Nikon COOLPIX P530 handling

The COOLPIX P530 starts up fairly swiftly and is ready to take a shot in a little under two seconds. That’s average in the sense that it’s faster than the Sony H400 but slower than the SX520 HS. For shooting in manual and semi-auto modes it has the best control layout of all three models tested. The SX520 HS also has a second dial in addition to the four-way controller, but its position makes it necessary to move your finger off the shutter release. It’s also responsible for both aperture and shutter speed so in manual you have to press the exposure compensation button to toggle between them. The COOLPIX P530 uses both its command dial and the multi-selector wheel to much better effect.

The P530 also offers comparatively good customisation options with a programmable Fn button thet can be assigned to any one of a number of functions including ISO sensitivity, white balance, image size and quality, Picture control, metering, AF area mode and continuous shooting. Speaking of which, the COOLPIX P530 has a respectable 7fps full resolution 7-frame burst mode as well as a wealth of reduced resolution options. There are 1920×1080 60fps and 640×480 120fps modes as well as Best Shot Selector, which picks the best shot from a 10 frame burst, and Multi-shot 16 which shoots 16 frames and combines them into a single image measuring 2560×1920 pixels.


Like the SX520 HS the P530 provides basic 3-frame auto exposure bracketing with up to +/- 1EV in 1/3EV intervals. It also has a basic interval timer which can be set at 30 second intervals from 30 seconds to 60 minutes. There’s no limit on the number of shots, the P520 keeps going until you press the shutter release, the battery runs out, or the card is full. It’s a shame Nikon couldn’t provide a shorter interval between shots than 30 seconds, but it’s a great extra mode to have all the same.
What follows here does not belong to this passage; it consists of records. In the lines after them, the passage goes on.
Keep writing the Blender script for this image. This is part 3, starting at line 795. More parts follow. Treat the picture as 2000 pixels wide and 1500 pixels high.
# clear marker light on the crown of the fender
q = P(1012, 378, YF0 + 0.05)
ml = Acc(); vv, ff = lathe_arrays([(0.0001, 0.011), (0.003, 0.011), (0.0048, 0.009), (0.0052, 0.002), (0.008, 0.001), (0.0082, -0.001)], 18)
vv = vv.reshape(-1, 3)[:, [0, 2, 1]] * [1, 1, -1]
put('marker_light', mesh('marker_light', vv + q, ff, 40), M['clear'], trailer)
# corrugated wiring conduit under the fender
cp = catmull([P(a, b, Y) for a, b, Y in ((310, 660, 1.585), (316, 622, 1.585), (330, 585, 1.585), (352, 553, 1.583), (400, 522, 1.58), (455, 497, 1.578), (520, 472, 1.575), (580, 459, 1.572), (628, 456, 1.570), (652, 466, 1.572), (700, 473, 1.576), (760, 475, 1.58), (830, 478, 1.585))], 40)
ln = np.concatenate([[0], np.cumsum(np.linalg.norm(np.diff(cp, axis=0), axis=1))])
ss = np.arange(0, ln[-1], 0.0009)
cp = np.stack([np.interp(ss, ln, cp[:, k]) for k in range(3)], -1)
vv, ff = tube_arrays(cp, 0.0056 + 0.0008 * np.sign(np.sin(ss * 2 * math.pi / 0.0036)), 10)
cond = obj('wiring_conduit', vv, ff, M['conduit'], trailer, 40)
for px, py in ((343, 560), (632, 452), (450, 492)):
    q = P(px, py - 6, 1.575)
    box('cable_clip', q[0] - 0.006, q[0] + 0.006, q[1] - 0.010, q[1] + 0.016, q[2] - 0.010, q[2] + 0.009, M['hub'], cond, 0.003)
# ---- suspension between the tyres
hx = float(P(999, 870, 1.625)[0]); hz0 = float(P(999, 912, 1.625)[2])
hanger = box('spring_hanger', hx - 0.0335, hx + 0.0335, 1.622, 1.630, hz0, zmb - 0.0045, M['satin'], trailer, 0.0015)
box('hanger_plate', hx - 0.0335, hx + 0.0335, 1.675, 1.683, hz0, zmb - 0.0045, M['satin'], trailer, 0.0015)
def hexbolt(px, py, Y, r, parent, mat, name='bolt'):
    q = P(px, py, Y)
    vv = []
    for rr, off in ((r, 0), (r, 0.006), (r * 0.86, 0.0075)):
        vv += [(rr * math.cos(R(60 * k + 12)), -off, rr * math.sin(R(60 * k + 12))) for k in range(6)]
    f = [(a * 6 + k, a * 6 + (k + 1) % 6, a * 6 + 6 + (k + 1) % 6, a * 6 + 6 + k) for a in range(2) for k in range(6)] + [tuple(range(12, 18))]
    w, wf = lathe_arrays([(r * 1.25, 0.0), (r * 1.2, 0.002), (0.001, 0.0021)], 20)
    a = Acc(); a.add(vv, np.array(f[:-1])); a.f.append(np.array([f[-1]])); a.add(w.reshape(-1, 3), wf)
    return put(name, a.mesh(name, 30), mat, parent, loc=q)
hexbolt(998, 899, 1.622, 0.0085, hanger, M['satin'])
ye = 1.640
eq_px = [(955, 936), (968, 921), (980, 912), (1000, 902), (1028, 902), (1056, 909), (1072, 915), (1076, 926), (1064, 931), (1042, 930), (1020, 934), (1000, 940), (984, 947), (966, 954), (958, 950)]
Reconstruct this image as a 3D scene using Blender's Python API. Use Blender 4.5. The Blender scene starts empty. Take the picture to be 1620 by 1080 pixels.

The P530 is quick to focus in good light and at wide angle focal lengths, but when fully zoomed in it can become somewhat leisurely. There are four AF area modes, Face priority, Manual (spot, normal and wide), Subject tracking and Target finding AF. In the manual modes the single area can be moved around the central screen area to one of 99 positions.

Nikon COOLPIX P530 Sensor

The COOLPIX P530 has a 16.1 Megapixel sensor that produces images with a maximum size of 4608×3456 pixels. Photos are saved at one of two JPEG quality settings and Large Fine JPEGs are on average 5.5 to 6.5MB in size. The ISO sensitivity range is 100 to 6400 ISO and the shutter speed range is 1/4000 to 15s.